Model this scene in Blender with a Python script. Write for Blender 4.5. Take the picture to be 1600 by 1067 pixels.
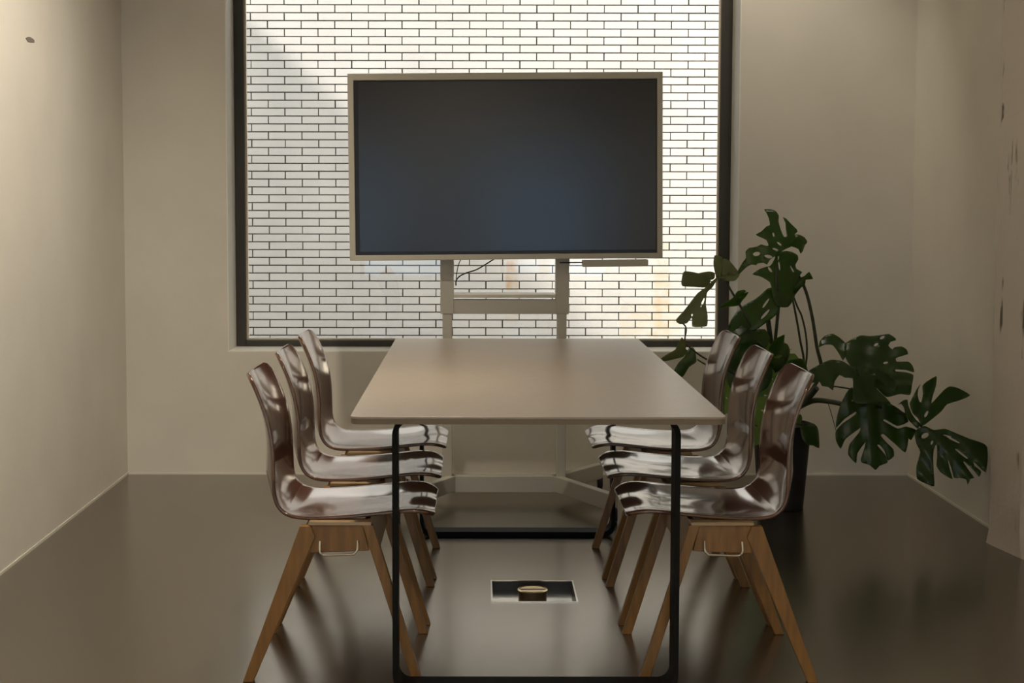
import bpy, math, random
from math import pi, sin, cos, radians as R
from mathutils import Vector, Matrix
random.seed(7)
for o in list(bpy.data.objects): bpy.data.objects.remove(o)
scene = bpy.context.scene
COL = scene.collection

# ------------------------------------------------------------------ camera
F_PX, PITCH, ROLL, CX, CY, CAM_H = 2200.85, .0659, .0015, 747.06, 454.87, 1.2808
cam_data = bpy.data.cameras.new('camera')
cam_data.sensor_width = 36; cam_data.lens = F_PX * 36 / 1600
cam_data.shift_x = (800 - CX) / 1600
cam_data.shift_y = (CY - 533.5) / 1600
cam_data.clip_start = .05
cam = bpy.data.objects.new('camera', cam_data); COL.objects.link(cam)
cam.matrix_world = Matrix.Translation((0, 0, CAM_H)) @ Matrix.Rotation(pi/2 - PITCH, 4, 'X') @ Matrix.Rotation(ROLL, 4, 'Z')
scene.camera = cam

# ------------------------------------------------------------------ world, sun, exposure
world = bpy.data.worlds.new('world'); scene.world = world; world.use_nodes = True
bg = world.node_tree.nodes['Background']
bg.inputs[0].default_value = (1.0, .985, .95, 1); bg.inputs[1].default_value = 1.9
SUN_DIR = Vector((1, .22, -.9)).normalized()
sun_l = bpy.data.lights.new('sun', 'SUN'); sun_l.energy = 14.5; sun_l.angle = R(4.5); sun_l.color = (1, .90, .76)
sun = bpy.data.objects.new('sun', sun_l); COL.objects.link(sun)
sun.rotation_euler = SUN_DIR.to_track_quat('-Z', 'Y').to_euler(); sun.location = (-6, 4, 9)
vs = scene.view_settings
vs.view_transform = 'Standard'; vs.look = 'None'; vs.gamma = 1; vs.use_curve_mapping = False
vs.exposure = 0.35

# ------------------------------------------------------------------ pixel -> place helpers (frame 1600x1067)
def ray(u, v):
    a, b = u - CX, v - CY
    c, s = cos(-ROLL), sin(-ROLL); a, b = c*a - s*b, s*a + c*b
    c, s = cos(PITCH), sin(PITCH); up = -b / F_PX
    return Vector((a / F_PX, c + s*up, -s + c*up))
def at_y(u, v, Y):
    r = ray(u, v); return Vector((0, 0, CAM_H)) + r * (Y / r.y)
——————
Exercise prompt> Exactly reproduce the run of lines from the start of the listing through the line with "COL = scene.collection", inclusive; pictures are not copied.

Solution>
Model this scene in Blender with a Python script. Write for Blender 4.5. Take the picture to be 1600 by 1067 pixels.
import bpy, math, random
from math import pi, sin, cos, radians as R
from mathutils import Vector, Matrix
random.seed(7)
for o in list(bpy.data.objects): bpy.data.objects.remove(o)
scene = bpy.context.scene
COL = scene.collection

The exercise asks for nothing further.